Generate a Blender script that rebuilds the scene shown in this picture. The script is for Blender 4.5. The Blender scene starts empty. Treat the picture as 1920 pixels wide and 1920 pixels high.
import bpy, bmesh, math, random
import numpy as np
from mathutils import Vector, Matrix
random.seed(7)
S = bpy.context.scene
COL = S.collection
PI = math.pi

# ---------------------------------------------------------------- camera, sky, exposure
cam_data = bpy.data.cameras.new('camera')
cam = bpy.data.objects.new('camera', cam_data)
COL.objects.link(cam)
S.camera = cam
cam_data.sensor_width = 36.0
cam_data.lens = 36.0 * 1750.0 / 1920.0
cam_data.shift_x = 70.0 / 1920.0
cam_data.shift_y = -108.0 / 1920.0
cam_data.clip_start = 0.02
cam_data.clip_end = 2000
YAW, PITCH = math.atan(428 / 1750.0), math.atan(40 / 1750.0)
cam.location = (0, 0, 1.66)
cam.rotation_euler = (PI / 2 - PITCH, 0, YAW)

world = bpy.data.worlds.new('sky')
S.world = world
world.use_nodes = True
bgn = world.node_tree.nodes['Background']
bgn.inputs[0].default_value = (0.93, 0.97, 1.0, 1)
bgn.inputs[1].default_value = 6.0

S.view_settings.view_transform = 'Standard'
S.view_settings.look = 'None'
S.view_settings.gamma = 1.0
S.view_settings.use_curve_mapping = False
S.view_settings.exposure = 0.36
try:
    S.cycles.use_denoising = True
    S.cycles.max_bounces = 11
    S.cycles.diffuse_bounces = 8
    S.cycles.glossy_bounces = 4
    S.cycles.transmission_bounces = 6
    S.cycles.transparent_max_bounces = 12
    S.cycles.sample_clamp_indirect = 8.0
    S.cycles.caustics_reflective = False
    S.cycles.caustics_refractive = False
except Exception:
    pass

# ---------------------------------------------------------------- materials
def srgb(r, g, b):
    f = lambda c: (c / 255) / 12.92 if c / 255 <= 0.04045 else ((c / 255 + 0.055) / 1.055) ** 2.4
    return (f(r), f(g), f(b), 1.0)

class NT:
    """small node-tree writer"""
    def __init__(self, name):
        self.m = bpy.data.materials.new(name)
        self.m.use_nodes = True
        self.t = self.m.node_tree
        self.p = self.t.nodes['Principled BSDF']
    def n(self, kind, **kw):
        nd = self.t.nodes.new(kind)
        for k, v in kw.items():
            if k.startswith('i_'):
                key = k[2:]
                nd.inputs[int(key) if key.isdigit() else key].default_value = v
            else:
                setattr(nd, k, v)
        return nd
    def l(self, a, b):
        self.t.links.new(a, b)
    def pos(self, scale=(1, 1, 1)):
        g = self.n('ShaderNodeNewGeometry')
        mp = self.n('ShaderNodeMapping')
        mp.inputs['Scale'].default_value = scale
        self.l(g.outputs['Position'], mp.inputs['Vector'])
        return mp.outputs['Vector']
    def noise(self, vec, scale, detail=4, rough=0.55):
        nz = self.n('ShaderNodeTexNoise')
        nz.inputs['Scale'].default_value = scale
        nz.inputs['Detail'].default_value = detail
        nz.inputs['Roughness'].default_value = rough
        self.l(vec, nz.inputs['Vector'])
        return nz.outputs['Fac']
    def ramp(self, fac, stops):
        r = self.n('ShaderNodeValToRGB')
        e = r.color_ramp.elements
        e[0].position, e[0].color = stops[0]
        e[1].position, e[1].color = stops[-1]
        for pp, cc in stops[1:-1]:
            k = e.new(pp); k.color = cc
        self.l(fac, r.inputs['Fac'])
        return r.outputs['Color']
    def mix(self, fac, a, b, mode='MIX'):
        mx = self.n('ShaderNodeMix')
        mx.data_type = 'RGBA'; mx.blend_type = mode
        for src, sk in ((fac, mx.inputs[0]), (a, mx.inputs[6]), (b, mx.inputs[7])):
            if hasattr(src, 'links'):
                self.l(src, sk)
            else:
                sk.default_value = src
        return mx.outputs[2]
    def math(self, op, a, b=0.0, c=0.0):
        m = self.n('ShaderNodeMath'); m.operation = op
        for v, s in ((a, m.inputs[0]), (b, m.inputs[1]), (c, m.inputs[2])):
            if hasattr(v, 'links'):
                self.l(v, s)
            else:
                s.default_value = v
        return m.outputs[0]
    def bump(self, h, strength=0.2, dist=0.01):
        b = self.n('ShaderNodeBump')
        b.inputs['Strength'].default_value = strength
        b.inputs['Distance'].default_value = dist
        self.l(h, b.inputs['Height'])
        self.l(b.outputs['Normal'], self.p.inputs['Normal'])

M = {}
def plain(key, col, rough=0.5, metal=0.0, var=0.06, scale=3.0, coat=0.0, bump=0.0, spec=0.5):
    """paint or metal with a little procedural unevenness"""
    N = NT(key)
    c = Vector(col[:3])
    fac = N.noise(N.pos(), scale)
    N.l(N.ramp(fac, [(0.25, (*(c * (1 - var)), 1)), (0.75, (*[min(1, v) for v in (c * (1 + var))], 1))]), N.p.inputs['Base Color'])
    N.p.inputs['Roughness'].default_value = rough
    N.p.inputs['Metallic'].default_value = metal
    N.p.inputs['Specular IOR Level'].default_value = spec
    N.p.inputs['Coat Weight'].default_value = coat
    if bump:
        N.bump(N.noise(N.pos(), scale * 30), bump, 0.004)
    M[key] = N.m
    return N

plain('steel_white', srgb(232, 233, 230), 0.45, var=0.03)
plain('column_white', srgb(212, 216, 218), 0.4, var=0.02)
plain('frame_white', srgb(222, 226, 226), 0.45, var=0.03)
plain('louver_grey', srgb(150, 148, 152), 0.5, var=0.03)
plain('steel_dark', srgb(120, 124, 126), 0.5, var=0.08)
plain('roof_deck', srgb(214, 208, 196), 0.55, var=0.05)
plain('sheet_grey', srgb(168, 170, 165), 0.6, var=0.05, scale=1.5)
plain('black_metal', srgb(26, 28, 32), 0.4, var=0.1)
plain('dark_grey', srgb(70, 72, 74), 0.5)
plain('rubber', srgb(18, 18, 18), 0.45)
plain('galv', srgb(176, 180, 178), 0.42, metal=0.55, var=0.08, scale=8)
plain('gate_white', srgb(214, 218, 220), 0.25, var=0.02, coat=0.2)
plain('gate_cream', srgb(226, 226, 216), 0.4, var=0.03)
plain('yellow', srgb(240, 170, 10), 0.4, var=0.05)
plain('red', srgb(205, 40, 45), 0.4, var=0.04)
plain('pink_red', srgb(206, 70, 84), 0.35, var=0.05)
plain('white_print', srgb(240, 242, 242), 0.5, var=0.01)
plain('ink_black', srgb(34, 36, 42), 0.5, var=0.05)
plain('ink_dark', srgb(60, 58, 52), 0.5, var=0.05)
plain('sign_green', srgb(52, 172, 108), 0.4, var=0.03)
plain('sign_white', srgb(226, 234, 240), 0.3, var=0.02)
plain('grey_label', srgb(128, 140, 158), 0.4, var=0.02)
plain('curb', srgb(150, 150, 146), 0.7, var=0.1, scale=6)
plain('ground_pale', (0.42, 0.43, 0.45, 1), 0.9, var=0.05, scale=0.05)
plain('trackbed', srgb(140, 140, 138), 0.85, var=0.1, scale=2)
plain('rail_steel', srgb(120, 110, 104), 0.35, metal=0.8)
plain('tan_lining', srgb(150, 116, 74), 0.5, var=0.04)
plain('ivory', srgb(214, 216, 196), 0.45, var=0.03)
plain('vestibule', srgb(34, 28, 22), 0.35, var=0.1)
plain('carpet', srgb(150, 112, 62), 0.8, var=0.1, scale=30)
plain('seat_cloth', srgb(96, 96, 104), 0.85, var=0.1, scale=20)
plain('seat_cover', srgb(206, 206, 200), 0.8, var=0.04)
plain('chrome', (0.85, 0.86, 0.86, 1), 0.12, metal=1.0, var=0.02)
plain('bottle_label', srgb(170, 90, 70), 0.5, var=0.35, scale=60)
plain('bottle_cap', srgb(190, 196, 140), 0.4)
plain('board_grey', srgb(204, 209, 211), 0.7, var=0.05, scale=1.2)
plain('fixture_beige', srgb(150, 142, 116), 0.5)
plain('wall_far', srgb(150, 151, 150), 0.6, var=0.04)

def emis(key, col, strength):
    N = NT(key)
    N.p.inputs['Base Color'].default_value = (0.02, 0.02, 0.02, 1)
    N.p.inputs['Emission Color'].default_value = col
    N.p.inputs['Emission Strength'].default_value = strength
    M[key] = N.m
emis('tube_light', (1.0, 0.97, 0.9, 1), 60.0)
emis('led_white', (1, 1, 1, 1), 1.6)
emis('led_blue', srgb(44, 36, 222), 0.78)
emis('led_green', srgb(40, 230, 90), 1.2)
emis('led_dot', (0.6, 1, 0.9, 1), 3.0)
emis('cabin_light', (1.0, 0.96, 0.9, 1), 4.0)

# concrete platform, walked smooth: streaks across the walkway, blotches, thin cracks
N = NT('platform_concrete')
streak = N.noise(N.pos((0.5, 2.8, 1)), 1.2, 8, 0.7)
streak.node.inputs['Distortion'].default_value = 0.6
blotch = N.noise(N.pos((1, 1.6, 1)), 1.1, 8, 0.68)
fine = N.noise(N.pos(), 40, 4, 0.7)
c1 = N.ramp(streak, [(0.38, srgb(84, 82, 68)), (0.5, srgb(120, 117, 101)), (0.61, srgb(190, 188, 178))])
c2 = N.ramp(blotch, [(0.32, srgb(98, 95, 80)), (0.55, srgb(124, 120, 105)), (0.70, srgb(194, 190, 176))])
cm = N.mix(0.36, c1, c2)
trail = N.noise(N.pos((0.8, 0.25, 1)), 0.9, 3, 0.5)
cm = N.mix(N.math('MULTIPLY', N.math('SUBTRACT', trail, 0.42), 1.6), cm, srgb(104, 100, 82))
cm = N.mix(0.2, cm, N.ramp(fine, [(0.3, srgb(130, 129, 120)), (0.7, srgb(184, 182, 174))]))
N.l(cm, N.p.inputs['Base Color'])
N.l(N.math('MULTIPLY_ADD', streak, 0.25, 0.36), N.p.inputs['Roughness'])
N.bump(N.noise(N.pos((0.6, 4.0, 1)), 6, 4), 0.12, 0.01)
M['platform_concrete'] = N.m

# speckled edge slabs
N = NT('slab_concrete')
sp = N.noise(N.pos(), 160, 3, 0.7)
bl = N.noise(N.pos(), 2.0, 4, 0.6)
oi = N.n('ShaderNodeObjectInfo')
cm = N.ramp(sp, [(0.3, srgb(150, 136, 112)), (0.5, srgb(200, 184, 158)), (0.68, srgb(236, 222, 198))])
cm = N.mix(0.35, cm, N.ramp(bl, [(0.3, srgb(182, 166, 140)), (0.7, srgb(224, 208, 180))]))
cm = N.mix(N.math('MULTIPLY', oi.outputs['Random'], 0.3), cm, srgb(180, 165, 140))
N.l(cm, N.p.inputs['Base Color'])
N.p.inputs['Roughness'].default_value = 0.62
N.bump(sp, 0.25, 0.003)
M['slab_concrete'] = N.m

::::

▶ [Exercise prompt] The lines to transcribe begin at the line with "plain('vestibule', srgb(34, 28, 22), 0.35, var=0.1)" and end at the line with "emis('cabin_light', (1.0, 0.96, 0.9, 1), 4.0)"; copy them exactly, both ends included.

▶ [Response to the exercise]
plain('vestibule', srgb(34, 28, 22), 0.35, var=0.1)
plain('carpet', srgb(150, 112, 62), 0.8, var=0.1, scale=30)
plain('seat_cloth', srgb(96, 96, 104), 0.85, var=0.1, scale=20)
plain('seat_cover', srgb(206, 206, 200), 0.8, var=0.04)
plain('chrome', (0.85, 0.86, 0.86, 1), 0.12, metal=1.0, var=0.02)
plain('bottle_label', srgb(170, 90, 70), 0.5, var=0.35, scale=60)
plain('bottle_cap', srgb(190, 196, 140), 0.4)
plain('board_grey', srgb(204, 209, 211), 0.7, var=0.05, scale=1.2)
plain('fixture_beige', srgb(150, 142, 116), 0.5)
plain('wall_far', srgb(150, 151, 150), 0.6, var=0.04)

def emis(key, col, strength):
    N = NT(key)
    N.p.inputs['Base Color'].default_value = (0.02, 0.02, 0.02, 1)
    N.p.inputs['Emission Color'].default_value = col
    N.p.inputs['Emission Strength'].default_value = strength
    M[key] = N.m
emis('tube_light', (1.0, 0.97, 0.9, 1), 60.0)
emis('led_white', (1, 1, 1, 1), 1.6)
emis('led_blue', srgb(44, 36, 222), 0.78)
emis('led_green', srgb(40, 230, 90), 1.2)
emis('led_dot', (0.6, 1, 0.9, 1), 3.0)
emis('cabin_light', (1.0, 0.96, 0.9, 1), 4.0)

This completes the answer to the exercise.